▸ WHAT NEEDS TO BE DONE:
Starting at the line that contains "Write part 6" and stopping at the line that contains "NAVY = np.array((.022, .036, .12));", repeat every line exactly, the two end lines included, and nothing else.

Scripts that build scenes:
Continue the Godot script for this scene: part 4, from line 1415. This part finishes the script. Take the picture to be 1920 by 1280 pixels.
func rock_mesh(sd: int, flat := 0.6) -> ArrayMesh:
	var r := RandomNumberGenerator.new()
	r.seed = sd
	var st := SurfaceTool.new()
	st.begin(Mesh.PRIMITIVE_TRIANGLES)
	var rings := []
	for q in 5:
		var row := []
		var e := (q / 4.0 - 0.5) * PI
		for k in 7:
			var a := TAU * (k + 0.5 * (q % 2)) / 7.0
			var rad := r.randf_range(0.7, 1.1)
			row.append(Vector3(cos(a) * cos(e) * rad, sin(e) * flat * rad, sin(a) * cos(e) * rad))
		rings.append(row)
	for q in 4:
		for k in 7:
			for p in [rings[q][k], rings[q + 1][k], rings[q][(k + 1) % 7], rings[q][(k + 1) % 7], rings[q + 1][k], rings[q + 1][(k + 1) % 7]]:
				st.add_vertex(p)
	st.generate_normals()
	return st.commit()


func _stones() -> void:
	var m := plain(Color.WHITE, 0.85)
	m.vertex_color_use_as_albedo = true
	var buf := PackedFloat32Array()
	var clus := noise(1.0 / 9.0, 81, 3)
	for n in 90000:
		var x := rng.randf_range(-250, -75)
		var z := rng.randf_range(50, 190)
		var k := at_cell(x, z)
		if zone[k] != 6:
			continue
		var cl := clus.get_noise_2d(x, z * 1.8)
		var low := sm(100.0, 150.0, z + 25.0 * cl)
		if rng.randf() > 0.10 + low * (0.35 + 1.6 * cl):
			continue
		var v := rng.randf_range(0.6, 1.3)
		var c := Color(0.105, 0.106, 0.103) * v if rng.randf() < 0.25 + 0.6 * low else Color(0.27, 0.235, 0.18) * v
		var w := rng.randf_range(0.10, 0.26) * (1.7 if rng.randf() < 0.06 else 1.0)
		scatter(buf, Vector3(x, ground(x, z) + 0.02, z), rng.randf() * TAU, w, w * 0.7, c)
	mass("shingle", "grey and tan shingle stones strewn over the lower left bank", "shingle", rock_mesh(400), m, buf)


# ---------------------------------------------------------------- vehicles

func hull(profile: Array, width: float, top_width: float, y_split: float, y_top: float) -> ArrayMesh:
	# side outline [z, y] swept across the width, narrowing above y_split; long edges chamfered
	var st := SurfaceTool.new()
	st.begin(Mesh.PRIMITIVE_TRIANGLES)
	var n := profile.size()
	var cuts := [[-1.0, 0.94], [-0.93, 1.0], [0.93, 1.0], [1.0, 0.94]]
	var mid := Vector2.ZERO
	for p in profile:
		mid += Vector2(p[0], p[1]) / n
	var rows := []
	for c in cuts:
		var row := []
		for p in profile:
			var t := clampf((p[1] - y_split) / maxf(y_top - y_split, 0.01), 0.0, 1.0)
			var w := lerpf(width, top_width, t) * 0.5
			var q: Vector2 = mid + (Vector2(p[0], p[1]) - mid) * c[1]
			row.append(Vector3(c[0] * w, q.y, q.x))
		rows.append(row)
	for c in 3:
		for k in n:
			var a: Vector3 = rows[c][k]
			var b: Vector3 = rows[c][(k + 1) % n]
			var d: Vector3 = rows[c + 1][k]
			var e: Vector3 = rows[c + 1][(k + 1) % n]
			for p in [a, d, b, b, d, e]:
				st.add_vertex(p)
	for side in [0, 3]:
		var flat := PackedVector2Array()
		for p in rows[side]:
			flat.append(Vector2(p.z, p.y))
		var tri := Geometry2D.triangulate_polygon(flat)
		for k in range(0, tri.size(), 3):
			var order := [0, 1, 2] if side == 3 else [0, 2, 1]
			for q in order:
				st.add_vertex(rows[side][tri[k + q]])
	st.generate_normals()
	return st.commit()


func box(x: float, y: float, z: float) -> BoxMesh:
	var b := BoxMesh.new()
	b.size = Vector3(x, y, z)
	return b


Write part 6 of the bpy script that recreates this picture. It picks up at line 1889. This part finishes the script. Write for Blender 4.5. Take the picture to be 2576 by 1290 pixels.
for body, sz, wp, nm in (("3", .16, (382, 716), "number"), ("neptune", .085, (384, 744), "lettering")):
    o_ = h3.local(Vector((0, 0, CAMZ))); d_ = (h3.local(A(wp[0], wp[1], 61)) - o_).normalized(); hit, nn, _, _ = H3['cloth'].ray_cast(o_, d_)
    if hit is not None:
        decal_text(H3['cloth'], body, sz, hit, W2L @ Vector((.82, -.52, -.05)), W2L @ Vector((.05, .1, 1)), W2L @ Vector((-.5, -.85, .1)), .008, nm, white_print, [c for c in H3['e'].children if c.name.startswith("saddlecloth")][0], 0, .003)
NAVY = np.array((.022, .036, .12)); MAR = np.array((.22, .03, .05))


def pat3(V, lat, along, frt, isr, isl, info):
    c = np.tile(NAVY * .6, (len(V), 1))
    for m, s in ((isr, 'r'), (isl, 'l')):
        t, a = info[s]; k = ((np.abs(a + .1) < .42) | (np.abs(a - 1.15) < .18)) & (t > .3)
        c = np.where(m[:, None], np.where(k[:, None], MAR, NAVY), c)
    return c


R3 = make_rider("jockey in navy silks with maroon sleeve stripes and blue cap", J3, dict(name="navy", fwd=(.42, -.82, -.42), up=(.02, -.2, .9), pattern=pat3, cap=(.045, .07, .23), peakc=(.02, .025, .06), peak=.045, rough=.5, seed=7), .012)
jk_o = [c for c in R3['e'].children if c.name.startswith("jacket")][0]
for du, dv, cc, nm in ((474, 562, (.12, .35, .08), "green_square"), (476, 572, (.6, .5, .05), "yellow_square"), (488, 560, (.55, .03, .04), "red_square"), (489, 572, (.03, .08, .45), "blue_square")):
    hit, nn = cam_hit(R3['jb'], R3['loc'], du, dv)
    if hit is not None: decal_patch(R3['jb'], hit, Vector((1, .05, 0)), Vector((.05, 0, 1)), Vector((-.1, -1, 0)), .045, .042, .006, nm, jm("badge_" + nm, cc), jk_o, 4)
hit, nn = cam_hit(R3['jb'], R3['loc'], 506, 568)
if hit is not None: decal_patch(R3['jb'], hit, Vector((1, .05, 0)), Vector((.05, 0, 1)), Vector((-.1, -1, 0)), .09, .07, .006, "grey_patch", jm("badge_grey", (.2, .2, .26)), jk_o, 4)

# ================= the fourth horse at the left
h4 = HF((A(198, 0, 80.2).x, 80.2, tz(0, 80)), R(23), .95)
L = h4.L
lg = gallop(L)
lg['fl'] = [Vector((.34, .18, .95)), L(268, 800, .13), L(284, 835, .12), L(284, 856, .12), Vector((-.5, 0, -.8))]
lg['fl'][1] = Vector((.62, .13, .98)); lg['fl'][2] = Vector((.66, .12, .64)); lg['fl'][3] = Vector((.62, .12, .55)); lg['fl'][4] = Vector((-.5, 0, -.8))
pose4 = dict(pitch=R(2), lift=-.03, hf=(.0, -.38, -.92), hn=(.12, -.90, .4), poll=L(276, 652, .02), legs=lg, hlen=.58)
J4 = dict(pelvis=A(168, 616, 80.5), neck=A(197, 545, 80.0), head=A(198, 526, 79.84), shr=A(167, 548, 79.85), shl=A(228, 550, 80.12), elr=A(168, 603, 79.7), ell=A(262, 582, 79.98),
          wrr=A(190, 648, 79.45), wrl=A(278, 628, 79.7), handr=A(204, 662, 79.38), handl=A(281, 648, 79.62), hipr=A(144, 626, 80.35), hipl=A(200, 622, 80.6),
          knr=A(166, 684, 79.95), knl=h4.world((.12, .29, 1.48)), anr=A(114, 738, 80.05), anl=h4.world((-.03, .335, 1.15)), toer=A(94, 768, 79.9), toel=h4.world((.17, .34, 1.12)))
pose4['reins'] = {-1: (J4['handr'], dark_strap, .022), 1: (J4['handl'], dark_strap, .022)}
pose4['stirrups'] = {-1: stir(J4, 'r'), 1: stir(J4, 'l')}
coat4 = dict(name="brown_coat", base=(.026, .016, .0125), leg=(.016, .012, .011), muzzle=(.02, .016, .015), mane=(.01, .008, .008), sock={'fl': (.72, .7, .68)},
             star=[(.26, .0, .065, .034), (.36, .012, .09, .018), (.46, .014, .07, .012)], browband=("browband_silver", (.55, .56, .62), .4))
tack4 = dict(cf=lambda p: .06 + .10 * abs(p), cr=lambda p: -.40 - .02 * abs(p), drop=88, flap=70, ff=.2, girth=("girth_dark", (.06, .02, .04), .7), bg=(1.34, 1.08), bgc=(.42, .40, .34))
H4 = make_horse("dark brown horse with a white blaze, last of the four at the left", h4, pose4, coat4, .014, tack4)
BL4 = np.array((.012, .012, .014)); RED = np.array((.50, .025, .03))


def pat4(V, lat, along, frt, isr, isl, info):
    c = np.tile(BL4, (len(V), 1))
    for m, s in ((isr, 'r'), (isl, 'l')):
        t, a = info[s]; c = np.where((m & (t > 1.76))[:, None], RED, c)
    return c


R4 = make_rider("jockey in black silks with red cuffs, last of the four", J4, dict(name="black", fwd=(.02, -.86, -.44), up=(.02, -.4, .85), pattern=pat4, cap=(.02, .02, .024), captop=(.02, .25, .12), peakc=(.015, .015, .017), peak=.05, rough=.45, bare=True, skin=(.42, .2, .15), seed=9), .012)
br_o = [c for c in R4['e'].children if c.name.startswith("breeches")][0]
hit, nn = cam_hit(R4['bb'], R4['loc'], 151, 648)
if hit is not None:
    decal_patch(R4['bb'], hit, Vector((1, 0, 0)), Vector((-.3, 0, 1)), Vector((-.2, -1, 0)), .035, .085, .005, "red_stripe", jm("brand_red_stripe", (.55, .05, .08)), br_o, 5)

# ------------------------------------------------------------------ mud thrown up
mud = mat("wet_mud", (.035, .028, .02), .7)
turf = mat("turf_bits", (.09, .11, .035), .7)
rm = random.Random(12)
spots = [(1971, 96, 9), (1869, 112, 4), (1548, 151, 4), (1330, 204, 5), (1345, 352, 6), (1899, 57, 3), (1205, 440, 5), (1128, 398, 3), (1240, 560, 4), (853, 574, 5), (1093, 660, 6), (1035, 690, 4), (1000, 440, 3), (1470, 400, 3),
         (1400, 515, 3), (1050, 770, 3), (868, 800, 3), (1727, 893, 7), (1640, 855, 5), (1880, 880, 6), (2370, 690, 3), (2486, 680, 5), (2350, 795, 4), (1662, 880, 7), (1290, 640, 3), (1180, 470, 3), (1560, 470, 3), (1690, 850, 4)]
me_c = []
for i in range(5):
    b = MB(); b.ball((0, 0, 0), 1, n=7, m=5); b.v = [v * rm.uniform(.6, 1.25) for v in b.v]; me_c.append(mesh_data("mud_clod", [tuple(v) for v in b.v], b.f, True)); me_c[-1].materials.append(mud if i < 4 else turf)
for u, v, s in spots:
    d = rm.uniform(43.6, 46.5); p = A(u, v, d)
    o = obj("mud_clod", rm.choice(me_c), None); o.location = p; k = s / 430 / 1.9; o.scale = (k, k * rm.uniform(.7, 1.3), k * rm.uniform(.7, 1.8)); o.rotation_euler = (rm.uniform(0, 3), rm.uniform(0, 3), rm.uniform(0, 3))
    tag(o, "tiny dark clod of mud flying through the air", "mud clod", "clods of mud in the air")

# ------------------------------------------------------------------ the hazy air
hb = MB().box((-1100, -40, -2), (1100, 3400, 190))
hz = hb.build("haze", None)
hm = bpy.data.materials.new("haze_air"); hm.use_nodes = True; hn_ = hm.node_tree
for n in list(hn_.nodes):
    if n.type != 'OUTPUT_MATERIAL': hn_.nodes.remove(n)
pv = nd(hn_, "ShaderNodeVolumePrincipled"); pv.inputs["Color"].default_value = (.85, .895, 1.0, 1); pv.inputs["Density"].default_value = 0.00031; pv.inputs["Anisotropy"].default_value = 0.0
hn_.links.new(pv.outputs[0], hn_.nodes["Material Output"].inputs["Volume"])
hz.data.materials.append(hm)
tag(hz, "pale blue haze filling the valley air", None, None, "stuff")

▸ COMPLETE ANSWER:
Write part 6 of the bpy script that recreates this picture. It picks up at line 1889. This part finishes the script. Write for Blender 4.5. Take the picture to be 2576 by 1290 pixels.
for body, sz, wp, nm in (("3", .16, (382, 716), "number"), ("neptune", .085, (384, 744), "lettering")):
    o_ = h3.local(Vector((0, 0, CAMZ))); d_ = (h3.local(A(wp[0], wp[1], 61)) - o_).normalized(); hit, nn, _, _ = H3['cloth'].ray_cast(o_, d_)
    if hit is not None:
        decal_text(H3['cloth'], body, sz, hit, W2L @ Vector((.82, -.52, -.05)), W2L @ Vector((.05, .1, 1)), W2L @ Vector((-.5, -.85, .1)), .008, nm, white_print, [c for c in H3['e'].children if c.name.startswith("saddlecloth")][0], 0, .003)
NAVY = np.array((.022, .036, .12)); MAR = np.array((.22, .03, .05))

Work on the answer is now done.